2004-09-22

PHP, MySQL and more

There's a number of websites I'd like to make, but have held off because it seemed like maintenance would be way too much trouble. For example, this list of C64 games licenced from movies I mentioned last post - wouldn't it be great if each entry could have it's own page with information on both the game and the original movie - screenshots, reviews, links to IMDB.com and a place to download the game, etc.? But once you have a web site with dozens or hundreds of pages, each hand-coded in HTML, imagine wanting to make a change to the header or footer - going through each page on by one? Yuck.

Server-Side Includes (SSI) helps somewhat. If your server supports it, you can make your web page header or footer (for example) in a seperate file. That file can then be referred to in your actual page, and the server automatically inserts it when someone wants to view the page. This means you can make a change in one of these included files, and all your pages that refer to it will automatically include the new version.

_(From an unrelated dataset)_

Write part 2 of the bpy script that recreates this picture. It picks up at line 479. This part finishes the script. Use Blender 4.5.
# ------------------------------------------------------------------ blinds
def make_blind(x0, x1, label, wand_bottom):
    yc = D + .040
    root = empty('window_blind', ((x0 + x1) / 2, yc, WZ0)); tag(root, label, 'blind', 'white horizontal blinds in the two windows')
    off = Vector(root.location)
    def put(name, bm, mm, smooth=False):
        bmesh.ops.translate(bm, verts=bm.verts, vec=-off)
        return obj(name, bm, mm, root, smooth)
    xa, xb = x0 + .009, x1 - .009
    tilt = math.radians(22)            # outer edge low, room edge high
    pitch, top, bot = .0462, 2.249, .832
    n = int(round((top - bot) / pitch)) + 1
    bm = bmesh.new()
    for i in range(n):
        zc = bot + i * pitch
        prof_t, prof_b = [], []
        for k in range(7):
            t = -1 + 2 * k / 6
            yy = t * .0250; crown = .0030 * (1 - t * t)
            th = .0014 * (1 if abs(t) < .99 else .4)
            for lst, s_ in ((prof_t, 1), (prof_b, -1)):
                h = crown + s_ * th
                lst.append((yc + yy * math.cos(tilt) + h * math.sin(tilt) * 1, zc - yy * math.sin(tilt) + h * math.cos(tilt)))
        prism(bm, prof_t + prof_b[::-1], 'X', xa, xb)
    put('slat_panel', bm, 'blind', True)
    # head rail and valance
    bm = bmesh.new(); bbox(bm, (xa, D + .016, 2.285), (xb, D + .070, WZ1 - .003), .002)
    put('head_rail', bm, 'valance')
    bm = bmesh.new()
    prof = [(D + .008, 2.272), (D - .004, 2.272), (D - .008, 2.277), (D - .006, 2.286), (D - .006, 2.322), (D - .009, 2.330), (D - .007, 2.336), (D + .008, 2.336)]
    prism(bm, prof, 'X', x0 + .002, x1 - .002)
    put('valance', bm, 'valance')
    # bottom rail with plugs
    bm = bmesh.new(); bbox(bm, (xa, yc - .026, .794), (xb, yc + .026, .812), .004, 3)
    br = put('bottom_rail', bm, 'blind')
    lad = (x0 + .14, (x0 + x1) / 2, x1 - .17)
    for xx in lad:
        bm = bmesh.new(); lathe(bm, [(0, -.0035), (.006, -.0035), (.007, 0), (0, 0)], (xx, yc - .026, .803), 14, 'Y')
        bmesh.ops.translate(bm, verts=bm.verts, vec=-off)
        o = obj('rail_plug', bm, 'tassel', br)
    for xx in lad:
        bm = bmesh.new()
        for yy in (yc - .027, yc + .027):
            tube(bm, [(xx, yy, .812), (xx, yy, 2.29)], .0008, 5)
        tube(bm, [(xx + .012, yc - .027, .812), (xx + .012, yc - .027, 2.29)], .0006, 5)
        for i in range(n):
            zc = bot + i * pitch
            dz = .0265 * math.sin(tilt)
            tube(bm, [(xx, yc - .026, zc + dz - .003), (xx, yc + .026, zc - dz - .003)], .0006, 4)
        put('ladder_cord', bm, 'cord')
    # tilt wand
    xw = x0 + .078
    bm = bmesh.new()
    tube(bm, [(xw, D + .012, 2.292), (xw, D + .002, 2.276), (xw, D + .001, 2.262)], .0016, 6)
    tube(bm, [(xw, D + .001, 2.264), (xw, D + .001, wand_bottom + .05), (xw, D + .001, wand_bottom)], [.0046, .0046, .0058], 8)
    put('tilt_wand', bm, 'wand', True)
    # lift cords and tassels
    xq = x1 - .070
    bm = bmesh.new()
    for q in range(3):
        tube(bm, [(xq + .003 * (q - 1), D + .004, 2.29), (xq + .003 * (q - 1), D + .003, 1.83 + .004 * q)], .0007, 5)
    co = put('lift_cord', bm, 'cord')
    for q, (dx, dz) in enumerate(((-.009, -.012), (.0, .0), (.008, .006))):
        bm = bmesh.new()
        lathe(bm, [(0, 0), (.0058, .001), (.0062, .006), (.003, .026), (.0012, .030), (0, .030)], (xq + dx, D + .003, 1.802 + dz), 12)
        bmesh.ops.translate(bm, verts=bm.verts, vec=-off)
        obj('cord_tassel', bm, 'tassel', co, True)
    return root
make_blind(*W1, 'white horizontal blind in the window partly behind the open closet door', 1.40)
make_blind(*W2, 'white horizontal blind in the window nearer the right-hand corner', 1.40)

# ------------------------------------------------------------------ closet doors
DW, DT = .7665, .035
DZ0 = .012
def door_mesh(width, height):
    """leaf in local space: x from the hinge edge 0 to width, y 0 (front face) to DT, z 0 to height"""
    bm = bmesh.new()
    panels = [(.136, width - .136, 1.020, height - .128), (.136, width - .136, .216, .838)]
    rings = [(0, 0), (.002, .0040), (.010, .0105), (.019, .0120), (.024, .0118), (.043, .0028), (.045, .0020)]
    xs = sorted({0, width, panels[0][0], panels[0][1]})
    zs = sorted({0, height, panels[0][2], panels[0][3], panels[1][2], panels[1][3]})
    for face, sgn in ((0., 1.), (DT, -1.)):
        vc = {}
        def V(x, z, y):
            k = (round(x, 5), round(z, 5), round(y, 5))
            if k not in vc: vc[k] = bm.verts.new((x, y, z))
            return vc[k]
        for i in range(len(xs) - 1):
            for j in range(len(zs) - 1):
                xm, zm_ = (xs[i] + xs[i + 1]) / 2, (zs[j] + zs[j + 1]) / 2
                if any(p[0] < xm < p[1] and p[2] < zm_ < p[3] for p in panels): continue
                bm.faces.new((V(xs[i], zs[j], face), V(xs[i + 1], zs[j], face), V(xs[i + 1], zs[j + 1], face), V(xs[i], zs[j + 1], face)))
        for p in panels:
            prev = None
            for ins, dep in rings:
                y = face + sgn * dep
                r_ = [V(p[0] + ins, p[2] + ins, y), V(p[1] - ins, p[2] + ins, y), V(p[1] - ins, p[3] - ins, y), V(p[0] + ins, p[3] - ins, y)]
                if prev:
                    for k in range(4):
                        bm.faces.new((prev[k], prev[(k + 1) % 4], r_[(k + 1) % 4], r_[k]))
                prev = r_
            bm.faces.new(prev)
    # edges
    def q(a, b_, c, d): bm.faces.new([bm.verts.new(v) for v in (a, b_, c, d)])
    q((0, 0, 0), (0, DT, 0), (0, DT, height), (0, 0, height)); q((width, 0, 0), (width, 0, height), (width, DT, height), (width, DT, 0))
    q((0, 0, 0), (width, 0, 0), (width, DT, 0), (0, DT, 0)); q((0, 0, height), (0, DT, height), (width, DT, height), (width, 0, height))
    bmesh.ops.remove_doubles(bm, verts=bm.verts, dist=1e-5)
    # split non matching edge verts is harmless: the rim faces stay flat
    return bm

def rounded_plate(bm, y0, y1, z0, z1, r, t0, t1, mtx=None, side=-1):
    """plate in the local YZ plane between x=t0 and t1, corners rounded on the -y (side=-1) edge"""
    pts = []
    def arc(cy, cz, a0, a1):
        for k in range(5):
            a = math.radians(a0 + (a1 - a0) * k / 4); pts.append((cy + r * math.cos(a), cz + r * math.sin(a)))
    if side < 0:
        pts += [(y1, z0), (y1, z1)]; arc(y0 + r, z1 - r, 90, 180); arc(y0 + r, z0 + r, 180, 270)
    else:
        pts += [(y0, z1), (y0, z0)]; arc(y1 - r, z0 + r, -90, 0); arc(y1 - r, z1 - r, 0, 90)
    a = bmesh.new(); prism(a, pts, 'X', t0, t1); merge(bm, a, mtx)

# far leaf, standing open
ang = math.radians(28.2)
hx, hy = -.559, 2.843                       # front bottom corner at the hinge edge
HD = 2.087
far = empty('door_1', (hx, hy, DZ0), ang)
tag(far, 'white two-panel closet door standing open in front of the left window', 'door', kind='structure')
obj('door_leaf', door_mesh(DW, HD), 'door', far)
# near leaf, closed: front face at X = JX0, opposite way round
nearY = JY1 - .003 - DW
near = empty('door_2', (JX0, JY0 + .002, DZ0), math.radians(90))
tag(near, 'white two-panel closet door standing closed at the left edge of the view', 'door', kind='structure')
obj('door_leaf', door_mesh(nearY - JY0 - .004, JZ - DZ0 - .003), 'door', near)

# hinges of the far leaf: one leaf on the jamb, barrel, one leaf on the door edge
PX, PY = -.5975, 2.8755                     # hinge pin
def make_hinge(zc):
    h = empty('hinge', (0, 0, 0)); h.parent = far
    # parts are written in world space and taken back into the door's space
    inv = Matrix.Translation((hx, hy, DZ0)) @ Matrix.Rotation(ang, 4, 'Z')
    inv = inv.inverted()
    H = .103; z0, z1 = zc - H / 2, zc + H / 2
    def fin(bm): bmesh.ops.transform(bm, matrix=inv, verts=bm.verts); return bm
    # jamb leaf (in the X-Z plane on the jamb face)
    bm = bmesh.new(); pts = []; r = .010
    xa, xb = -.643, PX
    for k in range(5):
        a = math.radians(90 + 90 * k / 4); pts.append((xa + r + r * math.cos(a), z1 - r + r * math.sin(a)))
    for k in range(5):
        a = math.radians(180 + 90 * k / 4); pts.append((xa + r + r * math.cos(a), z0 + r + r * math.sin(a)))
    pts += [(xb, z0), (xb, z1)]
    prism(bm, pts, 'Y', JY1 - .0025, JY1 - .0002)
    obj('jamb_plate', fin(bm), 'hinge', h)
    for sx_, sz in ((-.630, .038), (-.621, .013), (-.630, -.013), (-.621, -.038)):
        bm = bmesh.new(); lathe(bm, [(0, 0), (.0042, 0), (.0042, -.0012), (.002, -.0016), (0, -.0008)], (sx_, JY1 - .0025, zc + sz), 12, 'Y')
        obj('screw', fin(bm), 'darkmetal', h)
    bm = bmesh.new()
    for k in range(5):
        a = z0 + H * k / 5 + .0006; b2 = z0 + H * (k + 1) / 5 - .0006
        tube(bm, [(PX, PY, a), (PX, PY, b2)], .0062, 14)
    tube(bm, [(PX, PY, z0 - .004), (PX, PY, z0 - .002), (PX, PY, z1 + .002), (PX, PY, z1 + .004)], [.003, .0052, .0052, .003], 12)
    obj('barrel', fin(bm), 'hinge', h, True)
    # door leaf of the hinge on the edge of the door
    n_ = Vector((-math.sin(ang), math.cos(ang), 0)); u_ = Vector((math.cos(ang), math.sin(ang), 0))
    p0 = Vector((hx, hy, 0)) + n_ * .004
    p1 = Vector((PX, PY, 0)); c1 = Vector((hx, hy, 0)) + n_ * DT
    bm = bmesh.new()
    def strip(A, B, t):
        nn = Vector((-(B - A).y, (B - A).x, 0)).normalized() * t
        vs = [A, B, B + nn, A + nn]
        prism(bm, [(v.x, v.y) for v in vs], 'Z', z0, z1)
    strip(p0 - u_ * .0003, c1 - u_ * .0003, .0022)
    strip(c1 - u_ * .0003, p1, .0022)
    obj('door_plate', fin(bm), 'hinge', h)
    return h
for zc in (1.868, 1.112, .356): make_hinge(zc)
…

Still, this doesn't help with other issues you might have in a bigger (and growing) website. Each time I want to add a new game to my movie game database, for example, I'd have to take a template file and fill in all the data in a text editor. And if I needed to make a change to a particular entry, I'd have to scan through the whole html file, looking for the particular bit I want to change - potentially a hassle, if the page layout is quite involved. And if I wanted to make a change to the way the data is laid out? Forget it - that's why I haven't done it :)

So, PHP is a programming language that you imbed in regular HTML - it can take input from the URL (for example, go to google, do a search, and look at the url - anything after the ? is a parameter that the server is passing on to the program), it can perform string and numerical operations, and probably coolest of all, it can talk to a MySQL database.

MySQL is a free system that allows databases to be created, manipulated, and queried. I think I'll start my project by creating a database, and then created the PHP code just to simply read the database and display it, and put that online, so people can just look through the entries. Then I'll add searching and sorting features, and maybe eventually a way to update the site through the site.

But first things first - right now I'm studying all this stuff. The best tutorial I've found so far is here. I know my host for psw.ca has PHP and MySQL support, so I should be set. In fact, I've already got a few little PHP programs working - it's as easy as BASIC. On the MySQL side, I assume I'll have to install it locally on my Windows machine, and then upload the database I create to my website afterwards.